Вы уже забыли море, Э.? Оно уже потускнело в вашей памяти? Или еще стоит перед вашим взором — черное, синее, зеленое и белое от пены? Вы слышите, как яростно оно шумит под сильным ветром и нежно плещет в ясную погоду?.. Я совершенно здорова и очень толста. Часто вспоминаю Истон и достойного мистера Г. с его добрейшей спутницей жизни, наши славные прогулки в Х-вуд и Бойнтон, веселые вечера, игры с крошкой Ханчин и все прочее. Если мы обе будем живы, мы не раз еще будем с удовольствием возвращаться к этому времени. Когда вы соберетесь писать мистеру Г., не сможете ли вы упомянуть мои очки, без которых я испытываю величайшие неудобства и не могу толком ни писать, ни читать, ни рисовать.
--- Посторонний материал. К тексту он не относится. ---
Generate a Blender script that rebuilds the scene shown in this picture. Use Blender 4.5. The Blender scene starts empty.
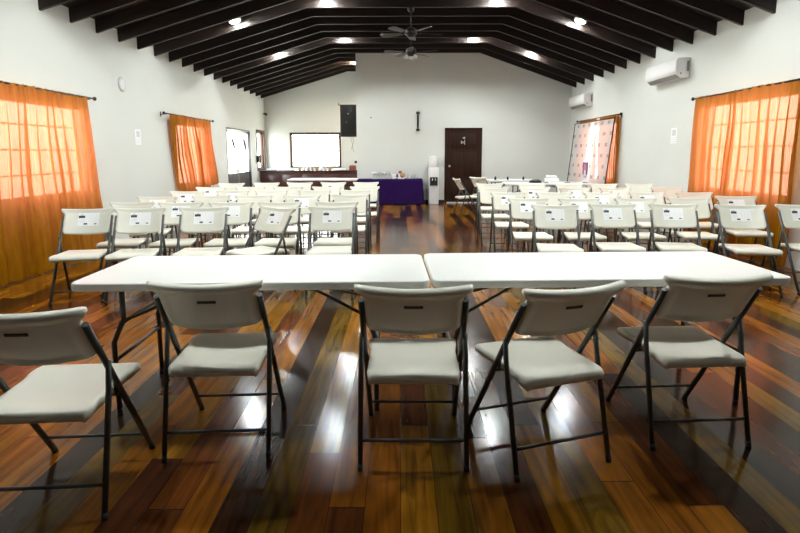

Я полагаю, что мадам не откажется прислать их... Простите, что пишу так кратко, но от того, что я весь день сидела над рисунком, у меня устали глаза и пишется с трудом». (Из писем Шарлотты Бронте к Эллен Нассей).
 
 
 
«21 декабря 1839
 
Вот уже месяц, как мы с Эмили довольно сильно заняты, так как все это время жили без прислуги, не считая девочки на побегушках. Бедная Табби совсем охромела, и ей, в конце концов, пришлось от нас уехать. Сейчас она живет со своей родной сестрой в небольшом домике, который купила на собственные средства год или два тому назад, и, так как это очень близко, мы ее часто навещаем. А в остальное время, как вы легко вообразите, мы с Эмили работаем не покладая рук. Она печет хлеб и стряпает, в мои обязанности входит глажка и уборка. Конечно, мы диковинные люди — предпочитаем исхитриться, но обойтись без нового лица в доме. К тому же мы надеемся, что Табби возвратится, и не хотим, чтобы чужая занимала ее место, пока ее нет. Когда я в первый раз взялась за глажку, я сожгла белье, чем вызвала неудержимый гнев тетушки, но сейчас справляюсь недурно. Странная вещь человеческие чувства: мне не в пример приятней драить печные дверцы, застилать постели и мести полы в отцовском доме, нежели жить, как герцогиня, в чужом месте. Кстати, я вынуждена отказаться от подписки в пользу евреев, ибо у меня нет денег, чтобы продолжать в ней участвовать. Мне следовало раньше вас предупредить об этом, но я совсем забыла, что я жертвователь. Нужно собраться с силами и пойти служить, как только найду место, хотя одна лишь мысль о жизни гувернантки наводит на меня тоску и ужас. Но это неизбежно — поэтому я очень бы желала услышать о семействе, нуждающемся в таком предмете личного удобства, как гувернантка». (Из писем Шарлотты Бронте к Эллен Нассей).